East Timor: Indonesia’s unacknowledged crime against humanity
Just recently, President Joko Widodo (Jokowi) met with Timor Leste’s Prime Minister Xanana Gusmao to discuss improving bilateral ties. This gesture might seem positive on the surface, but it obscures a dark truth: Indonesia’s 24-year brutal military occupation of Timor Leste (1975–1999) remains unapologized for and officially unacknowledged.
Human rights defenders like Veronica Koman rightly demand an official apology and reparations, highlighting that the United Nations estimates that up to 200,000 Timorese were massacred during the occupation. Yet the Indonesian government persists in silence, actively suppressing education about this atrocity. The Indonesian school curriculum continues to whitewash or ignore this history entirely, ensuring that a new generation grows up ignorant of their nation’s role as an oppressor rather than a liberator.
This deliberate erasure amounts to a collective national amnesia—a dangerous and morally bankrupt refusal to confront the past that perpetuates injustice and fuels ongoing cycles of oppression.
War criminals in power: Indonesia’s dangerous political trajectory
Unlike Cambodia, which established tribunals to bring Khmer Rouge perpetrators to justice, Timor Leste has seen no such reckoning for Indonesian war criminals. The few who faced trial were low-ranking officers, while high-ranking generals—suspected of orchestrating mass atrocities—have never been held accountable.
Even more alarming is that some of these generals serve in Jokowi’s cabinet. Among them, Prabowo Subianto, the former general with a notorious human rights record, now holds the position of defense minister and is campaigning to become Indonesia’s next president. His running mate is Gibran Rakabuming, Jokowi’s own son—a political dynasty that threatens to cement authoritarianism cloaked in nepotism.
Polling ahead of other candidates, this duo signals a disturbing shift towards normalizing impunity and militarism in Indonesia’s highest echelons of power.
West Papua: Indonesia’s unending colonial nightmare
While Timor Leste has finally achieved independence after decades of suffering, Indonesia’s colonial grip tightens on West Papua—an ongoing tragedy that receives little international attention. Since Indonesia’s forcible annexation of West Papua in 1963, it is estimated that over 500,000 indigenous West Papuans have been killed, victims of systematic violence, exploitation, and cultural erasure.
Indonesia, now more than 76 years old as a nation-state, has never fulfilled the promise of a true democracy. The so-called Reformasi of 1998, which ended Suharto’s dictatorship, has been followed by signs of a creeping return to authoritarianism and oligarchic rule—one that will likely worsen conditions for West Papua under the new regime.

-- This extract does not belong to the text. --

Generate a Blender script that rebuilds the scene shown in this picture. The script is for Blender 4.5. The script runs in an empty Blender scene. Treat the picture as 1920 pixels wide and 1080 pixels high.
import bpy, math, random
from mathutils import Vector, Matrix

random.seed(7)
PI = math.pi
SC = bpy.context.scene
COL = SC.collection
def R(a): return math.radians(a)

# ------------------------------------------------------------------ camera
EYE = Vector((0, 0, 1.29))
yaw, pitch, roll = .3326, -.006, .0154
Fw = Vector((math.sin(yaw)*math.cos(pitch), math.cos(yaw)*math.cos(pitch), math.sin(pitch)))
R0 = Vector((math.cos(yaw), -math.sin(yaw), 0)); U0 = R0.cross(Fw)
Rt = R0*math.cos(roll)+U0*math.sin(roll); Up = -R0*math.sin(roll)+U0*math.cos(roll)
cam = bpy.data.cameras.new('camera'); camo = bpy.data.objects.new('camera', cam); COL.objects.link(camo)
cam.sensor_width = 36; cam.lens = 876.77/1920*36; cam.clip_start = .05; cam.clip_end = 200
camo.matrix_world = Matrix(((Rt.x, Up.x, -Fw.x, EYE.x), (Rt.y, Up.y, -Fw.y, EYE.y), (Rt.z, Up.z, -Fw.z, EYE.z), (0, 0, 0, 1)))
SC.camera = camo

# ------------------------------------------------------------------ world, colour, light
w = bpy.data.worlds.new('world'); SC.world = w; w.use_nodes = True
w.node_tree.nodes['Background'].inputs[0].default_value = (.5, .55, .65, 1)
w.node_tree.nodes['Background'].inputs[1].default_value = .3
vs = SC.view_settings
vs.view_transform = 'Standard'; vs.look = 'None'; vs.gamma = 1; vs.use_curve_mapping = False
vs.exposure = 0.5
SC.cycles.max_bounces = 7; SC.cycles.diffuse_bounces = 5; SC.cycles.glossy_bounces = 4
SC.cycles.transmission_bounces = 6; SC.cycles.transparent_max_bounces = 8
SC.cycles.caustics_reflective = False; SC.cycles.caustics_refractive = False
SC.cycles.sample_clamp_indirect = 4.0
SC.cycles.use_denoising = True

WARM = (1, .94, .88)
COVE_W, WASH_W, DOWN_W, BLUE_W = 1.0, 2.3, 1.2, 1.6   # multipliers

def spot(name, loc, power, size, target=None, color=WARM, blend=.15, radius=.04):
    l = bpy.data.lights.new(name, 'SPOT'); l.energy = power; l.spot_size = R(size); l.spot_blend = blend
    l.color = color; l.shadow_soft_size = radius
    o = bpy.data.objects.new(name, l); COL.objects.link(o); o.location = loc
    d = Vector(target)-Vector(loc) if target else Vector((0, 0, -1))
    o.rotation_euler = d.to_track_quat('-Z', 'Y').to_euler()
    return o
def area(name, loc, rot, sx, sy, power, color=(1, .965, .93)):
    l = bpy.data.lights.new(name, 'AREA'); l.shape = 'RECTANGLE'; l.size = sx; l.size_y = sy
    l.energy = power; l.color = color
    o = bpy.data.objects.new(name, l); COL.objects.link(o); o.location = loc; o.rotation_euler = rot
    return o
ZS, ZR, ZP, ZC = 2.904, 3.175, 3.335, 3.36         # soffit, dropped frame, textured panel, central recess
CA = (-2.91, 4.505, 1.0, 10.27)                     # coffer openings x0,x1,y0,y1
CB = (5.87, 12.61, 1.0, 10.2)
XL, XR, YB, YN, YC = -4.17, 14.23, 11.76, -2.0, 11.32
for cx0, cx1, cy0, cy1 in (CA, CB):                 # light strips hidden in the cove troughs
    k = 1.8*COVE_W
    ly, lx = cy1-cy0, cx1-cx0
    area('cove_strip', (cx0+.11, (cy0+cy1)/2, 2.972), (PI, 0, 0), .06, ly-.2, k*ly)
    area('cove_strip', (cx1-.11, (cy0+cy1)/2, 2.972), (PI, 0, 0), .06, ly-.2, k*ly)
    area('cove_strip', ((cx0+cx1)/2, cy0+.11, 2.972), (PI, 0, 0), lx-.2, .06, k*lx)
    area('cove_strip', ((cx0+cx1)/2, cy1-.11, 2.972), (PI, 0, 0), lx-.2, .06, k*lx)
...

Instead of accountability and human rights, West Papuans face militarization, repression, and the erasure of their identity and rights under a government that treats them as second-class citizens or worse—colonial subjects.
The time for Indonesia to reckon with its past is overdue
If Germany and Japan can confront their atrocities and seek some measure of reconciliation, Indonesia’s ongoing refusal to do the same represents a failure of conscience and leadership that undermines its legitimacy as a democracy.
Without honest reckoning, without justice for East Timor, without an end to oppression in West Papua, and without the removal of war criminals from power, Indonesia risks plunging further into authoritarianism and moral bankruptcy. The world must watch closely—and demand that Indonesia, like any truly great nation, confront the darkest corners of its history and present with courage and integrity.